→ **PROBLEM STATEMENT**
Where a line holds "picture", copy it.

→ **INPUT MATERIAL**

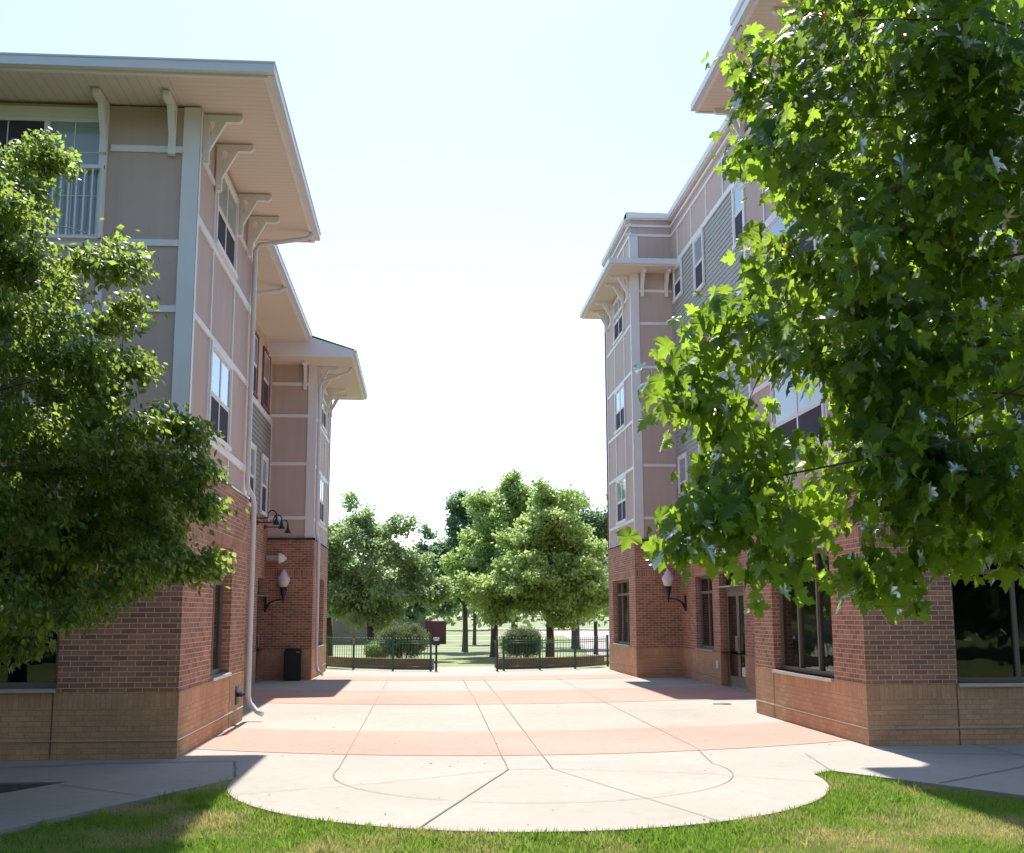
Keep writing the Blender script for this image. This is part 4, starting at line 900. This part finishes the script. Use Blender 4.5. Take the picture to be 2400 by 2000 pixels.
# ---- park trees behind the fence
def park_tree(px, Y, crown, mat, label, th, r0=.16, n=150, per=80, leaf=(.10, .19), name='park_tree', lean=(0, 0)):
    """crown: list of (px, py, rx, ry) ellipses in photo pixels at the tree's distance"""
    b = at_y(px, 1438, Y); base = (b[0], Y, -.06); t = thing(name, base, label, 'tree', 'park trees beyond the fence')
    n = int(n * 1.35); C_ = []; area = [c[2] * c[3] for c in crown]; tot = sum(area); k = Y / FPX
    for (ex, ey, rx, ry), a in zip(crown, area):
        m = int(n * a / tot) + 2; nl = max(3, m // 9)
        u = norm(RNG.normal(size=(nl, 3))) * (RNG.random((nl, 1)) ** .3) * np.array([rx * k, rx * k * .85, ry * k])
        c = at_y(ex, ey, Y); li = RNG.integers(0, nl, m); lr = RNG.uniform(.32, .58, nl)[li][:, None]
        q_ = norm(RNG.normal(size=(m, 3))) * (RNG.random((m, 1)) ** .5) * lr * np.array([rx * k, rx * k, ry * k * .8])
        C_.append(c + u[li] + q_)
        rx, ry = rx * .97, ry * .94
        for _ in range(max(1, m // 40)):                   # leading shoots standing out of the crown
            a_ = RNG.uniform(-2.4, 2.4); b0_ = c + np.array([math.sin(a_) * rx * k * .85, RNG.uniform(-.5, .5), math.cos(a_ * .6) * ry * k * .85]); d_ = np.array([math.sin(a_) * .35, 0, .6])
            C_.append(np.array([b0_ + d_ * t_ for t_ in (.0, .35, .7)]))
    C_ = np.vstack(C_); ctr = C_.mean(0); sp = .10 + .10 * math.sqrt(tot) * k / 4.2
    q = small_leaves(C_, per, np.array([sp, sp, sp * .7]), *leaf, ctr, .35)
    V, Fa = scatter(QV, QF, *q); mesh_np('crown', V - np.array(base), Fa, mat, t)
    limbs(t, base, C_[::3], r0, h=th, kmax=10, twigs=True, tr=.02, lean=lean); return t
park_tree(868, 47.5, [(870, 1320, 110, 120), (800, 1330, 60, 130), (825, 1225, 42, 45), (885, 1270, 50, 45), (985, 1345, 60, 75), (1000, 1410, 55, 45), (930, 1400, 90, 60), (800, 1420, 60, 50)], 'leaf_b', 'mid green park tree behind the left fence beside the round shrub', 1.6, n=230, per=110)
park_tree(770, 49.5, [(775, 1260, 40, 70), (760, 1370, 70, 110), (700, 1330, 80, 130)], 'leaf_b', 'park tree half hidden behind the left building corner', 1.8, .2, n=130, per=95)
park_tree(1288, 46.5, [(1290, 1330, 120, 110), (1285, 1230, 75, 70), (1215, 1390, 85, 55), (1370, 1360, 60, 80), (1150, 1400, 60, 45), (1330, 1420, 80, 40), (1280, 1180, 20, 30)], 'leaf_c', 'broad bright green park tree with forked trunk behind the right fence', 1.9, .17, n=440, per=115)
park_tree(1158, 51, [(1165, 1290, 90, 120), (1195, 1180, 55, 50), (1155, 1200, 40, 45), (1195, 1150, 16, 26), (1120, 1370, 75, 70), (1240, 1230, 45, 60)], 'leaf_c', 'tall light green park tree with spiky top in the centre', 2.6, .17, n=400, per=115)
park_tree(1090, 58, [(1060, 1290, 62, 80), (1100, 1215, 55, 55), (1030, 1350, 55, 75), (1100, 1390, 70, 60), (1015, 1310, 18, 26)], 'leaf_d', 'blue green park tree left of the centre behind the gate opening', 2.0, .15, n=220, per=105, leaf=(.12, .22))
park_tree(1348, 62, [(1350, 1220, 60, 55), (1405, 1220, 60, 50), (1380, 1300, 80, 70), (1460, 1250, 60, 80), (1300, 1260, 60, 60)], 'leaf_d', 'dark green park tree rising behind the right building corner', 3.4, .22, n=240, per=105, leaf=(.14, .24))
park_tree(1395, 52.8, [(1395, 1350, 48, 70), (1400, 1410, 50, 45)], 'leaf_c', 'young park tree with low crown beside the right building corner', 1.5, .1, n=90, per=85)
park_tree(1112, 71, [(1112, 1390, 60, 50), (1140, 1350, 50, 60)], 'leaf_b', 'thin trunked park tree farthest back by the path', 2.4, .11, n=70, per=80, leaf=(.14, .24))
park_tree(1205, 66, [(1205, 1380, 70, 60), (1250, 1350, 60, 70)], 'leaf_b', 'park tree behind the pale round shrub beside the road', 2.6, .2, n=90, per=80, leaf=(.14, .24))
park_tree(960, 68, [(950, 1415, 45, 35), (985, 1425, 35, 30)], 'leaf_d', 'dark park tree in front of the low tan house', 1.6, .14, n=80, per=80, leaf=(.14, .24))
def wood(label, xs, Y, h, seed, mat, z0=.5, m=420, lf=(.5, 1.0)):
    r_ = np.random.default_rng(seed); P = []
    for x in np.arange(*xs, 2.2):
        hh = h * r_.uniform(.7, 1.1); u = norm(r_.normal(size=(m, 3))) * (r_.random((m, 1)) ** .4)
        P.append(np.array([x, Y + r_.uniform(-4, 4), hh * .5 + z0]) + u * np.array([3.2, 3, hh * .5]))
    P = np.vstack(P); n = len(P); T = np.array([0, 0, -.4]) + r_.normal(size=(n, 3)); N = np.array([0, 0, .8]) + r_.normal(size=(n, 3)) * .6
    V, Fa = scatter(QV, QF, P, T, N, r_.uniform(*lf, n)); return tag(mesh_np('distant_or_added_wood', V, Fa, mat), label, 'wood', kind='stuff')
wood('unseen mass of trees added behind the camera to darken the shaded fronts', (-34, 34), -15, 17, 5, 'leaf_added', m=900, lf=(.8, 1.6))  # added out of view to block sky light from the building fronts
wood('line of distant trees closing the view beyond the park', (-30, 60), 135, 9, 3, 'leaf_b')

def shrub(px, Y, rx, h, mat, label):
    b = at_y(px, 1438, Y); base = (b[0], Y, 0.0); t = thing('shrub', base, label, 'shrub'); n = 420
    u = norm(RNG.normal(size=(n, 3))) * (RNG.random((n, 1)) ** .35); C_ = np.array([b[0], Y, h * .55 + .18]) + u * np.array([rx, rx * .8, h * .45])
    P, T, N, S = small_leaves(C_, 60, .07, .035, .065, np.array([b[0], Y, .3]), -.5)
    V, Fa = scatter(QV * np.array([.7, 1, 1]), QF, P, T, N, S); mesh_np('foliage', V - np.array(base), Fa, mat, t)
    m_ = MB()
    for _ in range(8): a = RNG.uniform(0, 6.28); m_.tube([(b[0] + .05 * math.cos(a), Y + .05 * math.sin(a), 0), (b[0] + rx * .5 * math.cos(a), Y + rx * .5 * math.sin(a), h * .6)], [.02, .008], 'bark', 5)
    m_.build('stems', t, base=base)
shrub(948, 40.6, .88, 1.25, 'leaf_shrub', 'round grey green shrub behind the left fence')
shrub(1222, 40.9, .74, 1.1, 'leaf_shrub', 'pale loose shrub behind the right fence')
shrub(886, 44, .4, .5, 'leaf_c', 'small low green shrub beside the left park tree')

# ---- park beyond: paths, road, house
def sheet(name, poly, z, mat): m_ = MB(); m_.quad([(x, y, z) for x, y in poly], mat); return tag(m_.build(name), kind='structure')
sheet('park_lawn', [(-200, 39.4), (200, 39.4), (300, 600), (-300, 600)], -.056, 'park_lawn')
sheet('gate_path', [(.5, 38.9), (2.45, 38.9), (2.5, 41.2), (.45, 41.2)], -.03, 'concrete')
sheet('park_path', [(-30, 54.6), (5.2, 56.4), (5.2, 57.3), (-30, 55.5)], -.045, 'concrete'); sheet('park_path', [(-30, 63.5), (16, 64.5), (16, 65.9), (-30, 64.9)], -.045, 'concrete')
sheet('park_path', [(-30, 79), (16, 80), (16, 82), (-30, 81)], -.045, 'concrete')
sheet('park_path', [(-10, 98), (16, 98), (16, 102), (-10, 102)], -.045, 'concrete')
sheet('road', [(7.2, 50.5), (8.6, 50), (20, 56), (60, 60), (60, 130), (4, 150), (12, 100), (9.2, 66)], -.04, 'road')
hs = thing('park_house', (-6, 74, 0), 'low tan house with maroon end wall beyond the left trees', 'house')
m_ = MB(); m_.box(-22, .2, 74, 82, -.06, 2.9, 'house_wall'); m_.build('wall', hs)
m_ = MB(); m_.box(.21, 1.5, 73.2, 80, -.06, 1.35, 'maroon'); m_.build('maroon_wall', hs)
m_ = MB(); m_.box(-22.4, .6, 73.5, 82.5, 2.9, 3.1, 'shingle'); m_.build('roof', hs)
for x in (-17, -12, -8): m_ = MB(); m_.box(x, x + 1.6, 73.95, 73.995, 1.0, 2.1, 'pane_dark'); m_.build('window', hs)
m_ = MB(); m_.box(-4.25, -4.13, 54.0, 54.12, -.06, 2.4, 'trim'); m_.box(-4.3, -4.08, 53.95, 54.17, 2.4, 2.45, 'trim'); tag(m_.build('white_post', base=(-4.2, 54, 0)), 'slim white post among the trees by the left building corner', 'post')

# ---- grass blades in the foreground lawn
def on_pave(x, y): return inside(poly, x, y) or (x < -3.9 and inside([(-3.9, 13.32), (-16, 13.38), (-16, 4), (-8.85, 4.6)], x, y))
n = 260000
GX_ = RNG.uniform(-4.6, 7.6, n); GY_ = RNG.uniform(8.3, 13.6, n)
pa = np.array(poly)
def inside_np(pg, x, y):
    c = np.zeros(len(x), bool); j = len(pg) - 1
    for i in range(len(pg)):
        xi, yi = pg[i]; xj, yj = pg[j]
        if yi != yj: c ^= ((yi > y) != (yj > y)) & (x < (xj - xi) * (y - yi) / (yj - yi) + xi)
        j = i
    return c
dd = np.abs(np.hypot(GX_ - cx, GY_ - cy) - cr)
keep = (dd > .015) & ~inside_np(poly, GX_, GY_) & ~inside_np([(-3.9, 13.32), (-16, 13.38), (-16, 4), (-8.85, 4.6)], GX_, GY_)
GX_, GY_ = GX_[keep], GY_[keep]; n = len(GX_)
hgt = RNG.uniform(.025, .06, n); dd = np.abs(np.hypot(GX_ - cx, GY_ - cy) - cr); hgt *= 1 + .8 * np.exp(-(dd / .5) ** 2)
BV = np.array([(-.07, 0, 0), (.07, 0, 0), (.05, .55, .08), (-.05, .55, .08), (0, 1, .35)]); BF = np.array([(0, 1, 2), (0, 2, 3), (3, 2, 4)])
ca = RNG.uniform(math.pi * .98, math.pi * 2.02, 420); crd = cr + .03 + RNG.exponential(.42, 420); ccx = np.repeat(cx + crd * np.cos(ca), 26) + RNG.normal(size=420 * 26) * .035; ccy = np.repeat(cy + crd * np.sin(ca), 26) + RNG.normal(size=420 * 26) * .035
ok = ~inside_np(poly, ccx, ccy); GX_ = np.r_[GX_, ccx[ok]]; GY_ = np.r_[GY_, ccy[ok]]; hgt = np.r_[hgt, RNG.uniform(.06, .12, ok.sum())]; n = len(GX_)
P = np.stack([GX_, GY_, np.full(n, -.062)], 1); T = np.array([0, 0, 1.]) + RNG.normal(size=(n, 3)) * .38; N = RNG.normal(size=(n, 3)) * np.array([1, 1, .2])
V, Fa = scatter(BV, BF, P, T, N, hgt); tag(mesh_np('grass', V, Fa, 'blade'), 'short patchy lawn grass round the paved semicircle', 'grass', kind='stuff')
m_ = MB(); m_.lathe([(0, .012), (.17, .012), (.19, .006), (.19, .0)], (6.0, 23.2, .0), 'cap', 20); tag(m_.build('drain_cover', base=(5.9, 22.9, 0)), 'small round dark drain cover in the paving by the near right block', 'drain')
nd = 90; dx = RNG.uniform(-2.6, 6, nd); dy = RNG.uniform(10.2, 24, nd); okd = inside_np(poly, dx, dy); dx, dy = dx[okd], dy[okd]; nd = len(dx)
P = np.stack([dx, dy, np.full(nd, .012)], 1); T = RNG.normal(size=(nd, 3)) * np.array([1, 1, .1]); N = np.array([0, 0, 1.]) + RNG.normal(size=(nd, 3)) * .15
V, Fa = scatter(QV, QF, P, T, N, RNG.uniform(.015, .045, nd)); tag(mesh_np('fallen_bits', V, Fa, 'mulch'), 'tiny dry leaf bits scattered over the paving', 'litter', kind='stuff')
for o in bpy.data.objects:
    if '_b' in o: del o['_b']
* * *
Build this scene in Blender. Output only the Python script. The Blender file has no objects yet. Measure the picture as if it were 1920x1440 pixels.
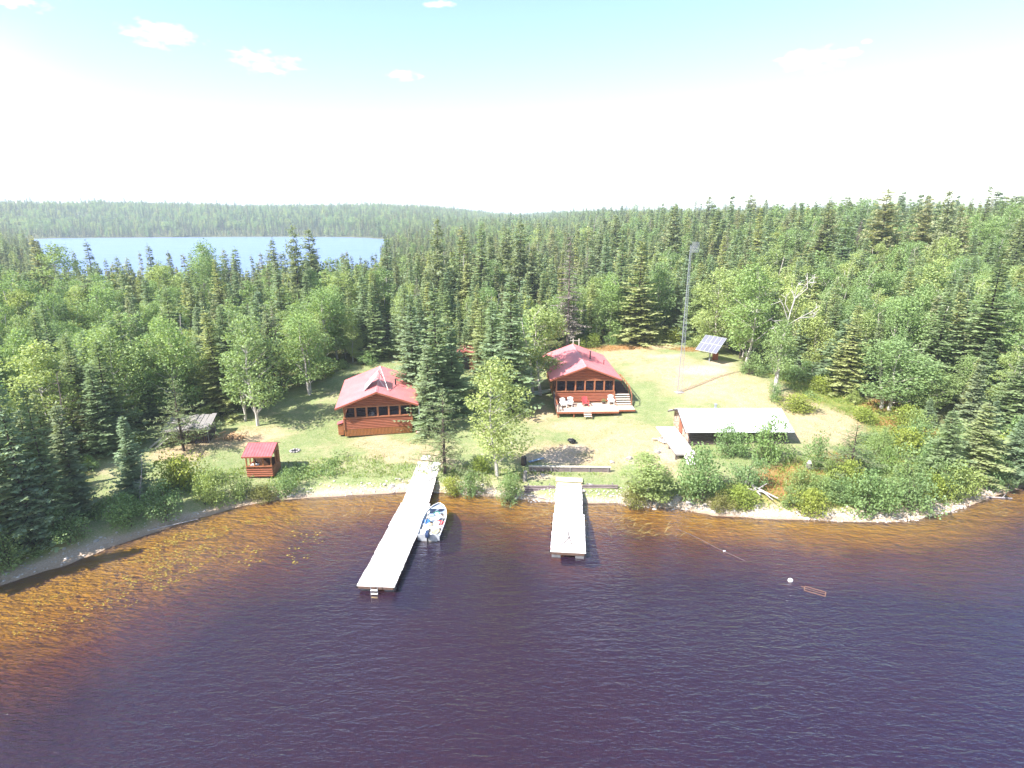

→ **RESPONSE TO THE TASK**
Keep writing the Blender script for this image. This is part 4, starting at line 900. This part finishes the script. Use Blender 4.5. Take the picture to be 2400 by 2000 pixels.
Build this scene in Blender. Output only the Python script. The Blender file has no objects yet. Measure the picture as if it were 1920x1440 pixels.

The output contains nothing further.